▶ Exercise description
Type out the data exactly as given. Skip any image.

▶ Supplied data

╭──

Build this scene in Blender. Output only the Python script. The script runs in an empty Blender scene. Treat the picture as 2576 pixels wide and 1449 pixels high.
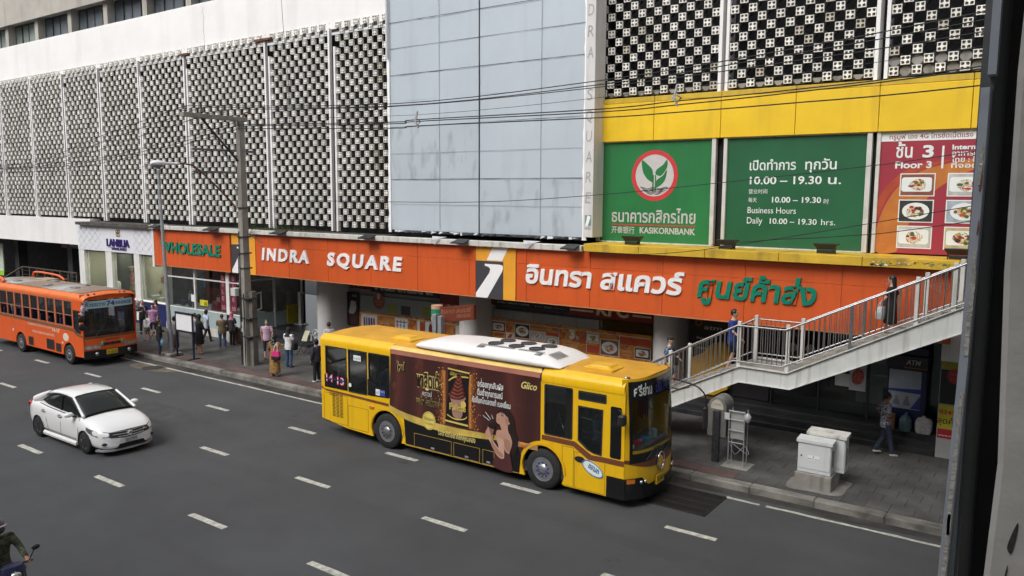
import bpy, bmesh, math, random
from math import sin, cos, pi, radians, sqrt
from mathutils import Vector, Matrix
from mathutils.geometry import tessellate_polygon

random.seed(7)
scene = bpy.context.scene
COL = scene.collection

# ---------------------------------------------------------------- camera
cam_d = bpy.data.cameras.new('camera')
cam = bpy.data.objects.new('camera', cam_d)
COL.objects.link(cam)
YAW, PITCH, ROLL = radians(-35.42), radians(-6.695), radians(0.331)
fw = Vector((sin(YAW) * cos(PITCH), cos(YAW) * cos(PITCH), sin(PITCH)))
rt = Vector((cos(YAW), -sin(YAW), 0))
up = rt.cross(fw)
rt2 = rt * cos(ROLL) + up * sin(ROLL)
up2 = -rt * sin(ROLL) + up * cos(ROLL)
cam.matrix_world = Matrix(((rt2.x, up2.x, -fw.x, 0), (rt2.y, up2.y, -fw.y, 0), (rt2.z, up2.z, -fw.z, 7.1), (0, 0, 0, 1)))
cam_d.sensor_width = 36
cam_d.lens = 2000 / 2576 * 36
cam_d.clip_start = 0.05
cam_d.clip_end = 2000
scene.camera = cam

# ---------------------------------------------------------------- world, sun, exposure
SUN_EL, SUN_AZ = radians(47), radians(188)      # azimuth clockwise from +Y
w = bpy.data.worlds.new('World')
scene.world = w
w.use_nodes = True
nt = w.node_tree
nt.nodes.clear()
sky = nt.nodes.new('ShaderNodeTexSky')
sky.sky_type = 'NISHITA'
sky.sun_disc = False
sky.sun_elevation = SUN_EL
sky.sun_rotation = SUN_AZ
sky.air_density = 1.0
sky.dust_density = 4.0
sky.ozone_density = 1.0
hsv = nt.nodes.new('ShaderNodeHueSaturation')   # an overcast sky is nearly grey
hsv.inputs['Saturation'].default_value = 0.18
bg = nt.nodes.new('ShaderNodeBackground')
bg.inputs['Strength'].default_value = 0.13
out = nt.nodes.new('ShaderNodeOutputWorld')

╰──

▶ Task output
Build this scene in Blender. Output only the Python script. The script runs in an empty Blender scene. Treat the picture as 2576 pixels wide and 1449 pixels high.
import bpy, bmesh, math, random
from math import sin, cos, pi, radians, sqrt
from mathutils import Vector, Matrix
from mathutils.geometry import tessellate_polygon

random.seed(7)
scene = bpy.context.scene
COL = scene.collection

# ---------------------------------------------------------------- camera
cam_d = bpy.data.cameras.new('camera')
cam = bpy.data.objects.new('camera', cam_d)
COL.objects.link(cam)
YAW, PITCH, ROLL = radians(-35.42), radians(-6.695), radians(0.331)
fw = Vector((sin(YAW) * cos(PITCH), cos(YAW) * cos(PITCH), sin(PITCH)))
rt = Vector((cos(YAW), -sin(YAW), 0))
up = rt.cross(fw)
rt2 = rt * cos(ROLL) + up * sin(ROLL)
up2 = -rt * sin(ROLL) + up * cos(ROLL)
cam.matrix_world = Matrix(((rt2.x, up2.x, -fw.x, 0), (rt2.y, up2.y, -fw.y, 0), (rt2.z, up2.z, -fw.z, 7.1), (0, 0, 0, 1)))
cam_d.sensor_width = 36
cam_d.lens = 2000 / 2576 * 36
cam_d.clip_start = 0.05
cam_d.clip_end = 2000
scene.camera = cam

# ---------------------------------------------------------------- world, sun, exposure
SUN_EL, SUN_AZ = radians(47), radians(188)      # azimuth clockwise from +Y
w = bpy.data.worlds.new('World')
scene.world = w
w.use_nodes = True
nt = w.node_tree
nt.nodes.clear()
sky = nt.nodes.new('ShaderNodeTexSky')
sky.sky_type = 'NISHITA'
sky.sun_disc = False
sky.sun_elevation = SUN_EL
sky.sun_rotation = SUN_AZ
sky.air_density = 1.0
sky.dust_density = 4.0
sky.ozone_density = 1.0
hsv = nt.nodes.new('ShaderNodeHueSaturation')   # an overcast sky is nearly grey
hsv.inputs['Saturation'].default_value = 0.18
bg = nt.nodes.new('ShaderNodeBackground')
bg.inputs['Strength'].default_value = 0.13
out = nt.nodes.new('ShaderNodeOutputWorld')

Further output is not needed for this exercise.